Phase separation and atomic ordering in In_xAl_yGa_1-x-yN layers

We studied the occurrence of phase separation and atomic ordering in quaternary In_xAl_yGa_1-x-yN layers by transmission electron microscopy. Three layers of different compositions were examined: one lattice-mismatched In_0.10Al_0.02Ga_0.88N layer together with two lattice-matched In_0.12Al_0.29Ga_0.59N and In_0.06Al_0.18Ga_0.76N layers. The composition modulations were seen in all the layers. The wavelengths (λ) of composition modulations resulting from phase separation were calculated using selected-area electron diffraction patterns.

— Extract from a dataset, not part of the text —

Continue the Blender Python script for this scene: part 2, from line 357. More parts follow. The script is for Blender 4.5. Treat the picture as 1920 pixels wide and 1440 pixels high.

The smaller λ (9 nm) in In_0.10Al_0.02Ga_0.88N layer in comparison to that in In_0.12Ga_0.88N layer (λ = 20 nm) suggests that the driving force for phase separation in In_xAl_yGa_1-x-yN layers is greater than that in In_xGa_1-xN layers with similar In contents. Energy dispersive spectroscopy line profiles across In_xAl_yGa_1-x-yN/GaN interfaces revealed a gradual increase in Al and In incorporation. Additional (0 0 0 1) diffraction spots in an SADP taken on an 〈 1 over(1, ̄) 0 0 〉 zone from the In_0.06Al_0.18Ga_0.76N layer suggests that atomic ordering can occur in quaternary layers. Arguments are developed to rationalize these experimental observations.